▸ To be done
Give back exactly the lines from the start of the listing to the line containing "mb.build('marker_writing', M['white_ink'], t)", inclusive, and nothing beyond them.

▸ Data extract
-----

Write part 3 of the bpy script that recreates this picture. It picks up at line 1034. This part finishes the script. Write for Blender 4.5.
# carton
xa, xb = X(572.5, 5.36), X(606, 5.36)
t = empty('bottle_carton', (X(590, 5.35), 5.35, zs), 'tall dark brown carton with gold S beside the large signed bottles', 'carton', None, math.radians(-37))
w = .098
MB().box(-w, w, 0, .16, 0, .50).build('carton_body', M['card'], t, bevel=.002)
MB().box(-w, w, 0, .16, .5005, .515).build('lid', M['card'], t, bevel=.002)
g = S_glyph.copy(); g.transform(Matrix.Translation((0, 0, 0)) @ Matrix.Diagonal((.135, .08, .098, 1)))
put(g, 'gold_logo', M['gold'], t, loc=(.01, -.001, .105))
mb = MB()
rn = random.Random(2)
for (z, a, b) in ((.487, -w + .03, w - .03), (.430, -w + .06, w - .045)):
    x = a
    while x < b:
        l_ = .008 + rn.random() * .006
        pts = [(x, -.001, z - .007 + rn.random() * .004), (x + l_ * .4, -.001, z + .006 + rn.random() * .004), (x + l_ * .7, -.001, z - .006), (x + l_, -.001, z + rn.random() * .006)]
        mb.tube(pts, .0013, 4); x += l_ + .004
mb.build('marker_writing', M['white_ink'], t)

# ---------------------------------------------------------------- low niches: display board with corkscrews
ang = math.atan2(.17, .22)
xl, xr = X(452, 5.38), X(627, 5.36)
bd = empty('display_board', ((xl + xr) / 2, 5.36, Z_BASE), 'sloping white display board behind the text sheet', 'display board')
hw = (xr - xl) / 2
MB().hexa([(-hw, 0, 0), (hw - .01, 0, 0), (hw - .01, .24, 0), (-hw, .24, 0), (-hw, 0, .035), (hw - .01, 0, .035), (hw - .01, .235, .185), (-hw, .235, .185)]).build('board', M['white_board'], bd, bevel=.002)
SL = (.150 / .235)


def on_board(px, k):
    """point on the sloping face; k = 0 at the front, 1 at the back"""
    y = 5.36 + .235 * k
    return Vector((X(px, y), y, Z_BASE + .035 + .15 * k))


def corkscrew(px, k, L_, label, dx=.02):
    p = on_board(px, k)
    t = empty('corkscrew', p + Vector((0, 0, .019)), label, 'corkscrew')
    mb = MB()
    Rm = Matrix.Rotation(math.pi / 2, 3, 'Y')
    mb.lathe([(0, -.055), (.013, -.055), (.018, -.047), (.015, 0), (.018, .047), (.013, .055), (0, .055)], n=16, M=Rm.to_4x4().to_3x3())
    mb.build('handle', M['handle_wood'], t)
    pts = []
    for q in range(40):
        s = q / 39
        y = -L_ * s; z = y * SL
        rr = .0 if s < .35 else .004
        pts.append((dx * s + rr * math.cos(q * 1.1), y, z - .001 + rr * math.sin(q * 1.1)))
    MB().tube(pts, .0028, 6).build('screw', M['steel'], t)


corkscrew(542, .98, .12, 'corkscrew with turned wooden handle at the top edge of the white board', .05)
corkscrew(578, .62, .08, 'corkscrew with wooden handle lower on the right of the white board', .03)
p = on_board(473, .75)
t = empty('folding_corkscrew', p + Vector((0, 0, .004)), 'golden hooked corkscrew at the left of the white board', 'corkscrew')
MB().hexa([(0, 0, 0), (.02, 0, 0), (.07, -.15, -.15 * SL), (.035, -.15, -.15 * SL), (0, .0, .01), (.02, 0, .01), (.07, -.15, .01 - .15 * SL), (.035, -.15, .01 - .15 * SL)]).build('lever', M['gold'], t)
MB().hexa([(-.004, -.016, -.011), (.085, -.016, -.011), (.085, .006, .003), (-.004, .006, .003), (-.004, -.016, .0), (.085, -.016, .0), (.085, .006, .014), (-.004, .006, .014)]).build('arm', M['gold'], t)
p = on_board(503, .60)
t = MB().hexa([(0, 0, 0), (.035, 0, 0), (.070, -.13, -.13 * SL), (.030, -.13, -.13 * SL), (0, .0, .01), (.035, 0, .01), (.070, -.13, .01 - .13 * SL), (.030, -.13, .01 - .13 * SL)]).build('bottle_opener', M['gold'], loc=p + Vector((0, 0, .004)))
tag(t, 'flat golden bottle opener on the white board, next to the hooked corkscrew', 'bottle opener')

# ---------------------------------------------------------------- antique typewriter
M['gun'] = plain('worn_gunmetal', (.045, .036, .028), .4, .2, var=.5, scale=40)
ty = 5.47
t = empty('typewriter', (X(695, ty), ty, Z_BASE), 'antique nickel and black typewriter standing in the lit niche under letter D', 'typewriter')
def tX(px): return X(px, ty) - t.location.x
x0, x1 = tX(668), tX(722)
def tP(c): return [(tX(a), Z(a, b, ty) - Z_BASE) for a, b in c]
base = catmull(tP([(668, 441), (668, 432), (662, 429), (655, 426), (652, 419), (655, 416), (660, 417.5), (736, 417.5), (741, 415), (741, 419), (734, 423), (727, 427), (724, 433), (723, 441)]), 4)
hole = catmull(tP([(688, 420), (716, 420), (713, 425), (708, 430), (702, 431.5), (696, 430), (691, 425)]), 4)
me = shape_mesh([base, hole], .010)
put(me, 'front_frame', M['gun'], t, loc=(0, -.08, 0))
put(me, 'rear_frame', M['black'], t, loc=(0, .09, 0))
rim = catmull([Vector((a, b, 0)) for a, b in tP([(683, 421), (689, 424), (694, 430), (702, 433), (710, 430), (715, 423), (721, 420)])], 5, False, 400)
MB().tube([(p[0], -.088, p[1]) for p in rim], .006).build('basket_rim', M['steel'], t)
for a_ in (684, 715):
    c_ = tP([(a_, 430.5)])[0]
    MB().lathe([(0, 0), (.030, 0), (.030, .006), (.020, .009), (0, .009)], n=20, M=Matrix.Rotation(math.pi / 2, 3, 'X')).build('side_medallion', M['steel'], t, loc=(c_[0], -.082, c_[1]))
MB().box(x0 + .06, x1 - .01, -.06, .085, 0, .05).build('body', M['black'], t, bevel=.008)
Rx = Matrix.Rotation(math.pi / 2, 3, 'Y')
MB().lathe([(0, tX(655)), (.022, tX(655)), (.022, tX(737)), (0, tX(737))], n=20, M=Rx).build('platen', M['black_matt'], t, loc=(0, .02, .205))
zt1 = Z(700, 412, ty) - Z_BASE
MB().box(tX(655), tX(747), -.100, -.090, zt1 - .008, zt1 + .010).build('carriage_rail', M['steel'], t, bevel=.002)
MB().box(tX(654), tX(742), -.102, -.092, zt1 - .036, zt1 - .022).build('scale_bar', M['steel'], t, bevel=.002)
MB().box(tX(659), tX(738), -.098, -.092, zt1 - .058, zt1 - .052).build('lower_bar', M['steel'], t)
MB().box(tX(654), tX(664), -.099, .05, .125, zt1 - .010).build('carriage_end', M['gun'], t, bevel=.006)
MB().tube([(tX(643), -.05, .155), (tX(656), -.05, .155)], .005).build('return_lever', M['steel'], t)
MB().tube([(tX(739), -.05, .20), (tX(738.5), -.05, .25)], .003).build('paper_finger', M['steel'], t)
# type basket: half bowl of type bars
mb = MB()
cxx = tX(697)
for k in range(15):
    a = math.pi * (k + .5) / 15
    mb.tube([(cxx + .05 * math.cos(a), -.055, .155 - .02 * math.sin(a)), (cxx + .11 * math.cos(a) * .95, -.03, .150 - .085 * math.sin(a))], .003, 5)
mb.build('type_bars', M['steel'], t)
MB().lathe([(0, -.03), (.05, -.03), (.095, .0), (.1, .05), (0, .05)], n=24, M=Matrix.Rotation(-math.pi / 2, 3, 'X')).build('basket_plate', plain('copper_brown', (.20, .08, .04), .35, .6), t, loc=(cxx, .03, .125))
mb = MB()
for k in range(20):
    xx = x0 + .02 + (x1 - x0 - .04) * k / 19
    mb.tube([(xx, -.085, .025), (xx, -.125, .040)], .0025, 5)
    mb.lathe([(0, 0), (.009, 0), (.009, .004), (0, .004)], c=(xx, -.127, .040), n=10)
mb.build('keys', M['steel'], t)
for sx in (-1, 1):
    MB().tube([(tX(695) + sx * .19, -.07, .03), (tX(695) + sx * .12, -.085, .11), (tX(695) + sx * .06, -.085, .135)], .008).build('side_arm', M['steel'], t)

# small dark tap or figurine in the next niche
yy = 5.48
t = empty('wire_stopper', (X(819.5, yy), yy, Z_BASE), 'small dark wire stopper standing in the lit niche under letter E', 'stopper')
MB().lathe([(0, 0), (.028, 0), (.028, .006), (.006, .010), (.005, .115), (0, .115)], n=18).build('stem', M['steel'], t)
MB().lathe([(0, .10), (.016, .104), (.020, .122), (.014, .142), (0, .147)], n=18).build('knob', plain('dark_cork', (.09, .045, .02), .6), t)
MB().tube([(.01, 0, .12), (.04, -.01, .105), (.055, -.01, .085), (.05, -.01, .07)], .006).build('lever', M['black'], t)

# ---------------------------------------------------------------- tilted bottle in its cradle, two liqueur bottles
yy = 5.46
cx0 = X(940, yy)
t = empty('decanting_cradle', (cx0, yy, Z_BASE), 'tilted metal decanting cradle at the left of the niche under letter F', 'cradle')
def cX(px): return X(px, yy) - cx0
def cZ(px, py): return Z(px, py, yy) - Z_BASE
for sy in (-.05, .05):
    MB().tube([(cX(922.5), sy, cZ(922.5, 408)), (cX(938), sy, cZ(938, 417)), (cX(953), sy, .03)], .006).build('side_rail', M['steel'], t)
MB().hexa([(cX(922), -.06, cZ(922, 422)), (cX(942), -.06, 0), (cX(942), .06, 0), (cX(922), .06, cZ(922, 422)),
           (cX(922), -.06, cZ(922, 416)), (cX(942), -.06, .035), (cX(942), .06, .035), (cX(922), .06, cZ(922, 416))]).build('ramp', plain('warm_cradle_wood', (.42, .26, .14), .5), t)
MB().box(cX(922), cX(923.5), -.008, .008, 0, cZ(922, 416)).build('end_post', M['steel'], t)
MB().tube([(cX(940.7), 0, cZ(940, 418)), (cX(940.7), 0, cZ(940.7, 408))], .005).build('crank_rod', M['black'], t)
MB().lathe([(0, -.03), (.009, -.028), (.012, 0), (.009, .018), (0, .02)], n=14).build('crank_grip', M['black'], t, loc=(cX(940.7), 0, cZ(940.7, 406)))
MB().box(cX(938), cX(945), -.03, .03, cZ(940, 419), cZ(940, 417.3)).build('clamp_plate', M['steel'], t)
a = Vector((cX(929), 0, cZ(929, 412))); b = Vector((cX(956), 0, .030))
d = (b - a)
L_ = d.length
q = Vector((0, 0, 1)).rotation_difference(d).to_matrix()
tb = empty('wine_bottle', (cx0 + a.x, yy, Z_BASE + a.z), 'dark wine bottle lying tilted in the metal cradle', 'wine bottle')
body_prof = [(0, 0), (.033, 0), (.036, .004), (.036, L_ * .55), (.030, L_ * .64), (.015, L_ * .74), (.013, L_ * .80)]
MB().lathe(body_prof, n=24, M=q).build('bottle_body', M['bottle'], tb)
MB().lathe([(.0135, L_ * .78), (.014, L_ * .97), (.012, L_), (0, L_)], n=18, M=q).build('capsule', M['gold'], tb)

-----

▸ Worked answer
Write part 3 of the bpy script that recreates this picture. It picks up at line 1034. This part finishes the script. Write for Blender 4.5.
# carton
xa, xb = X(572.5, 5.36), X(606, 5.36)
t = empty('bottle_carton', (X(590, 5.35), 5.35, zs), 'tall dark brown carton with gold S beside the large signed bottles', 'carton', None, math.radians(-37))
w = .098
MB().box(-w, w, 0, .16, 0, .50).build('carton_body', M['card'], t, bevel=.002)
MB().box(-w, w, 0, .16, .5005, .515).build('lid', M['card'], t, bevel=.002)
g = S_glyph.copy(); g.transform(Matrix.Translation((0, 0, 0)) @ Matrix.Diagonal((.135, .08, .098, 1)))
put(g, 'gold_logo', M['gold'], t, loc=(.01, -.001, .105))
mb = MB()
rn = random.Random(2)
for (z, a, b) in ((.487, -w + .03, w - .03), (.430, -w + .06, w - .045)):
    x = a
    while x < b:
        l_ = .008 + rn.random() * .006
        pts = [(x, -.001, z - .007 + rn.random() * .004), (x + l_ * .4, -.001, z + .006 + rn.random() * .004), (x + l_ * .7, -.001, z - .006), (x + l_, -.001, z + rn.random() * .006)]
        mb.tube(pts, .0013, 4); x += l_ + .004
mb.build('marker_writing', M['white_ink'], t)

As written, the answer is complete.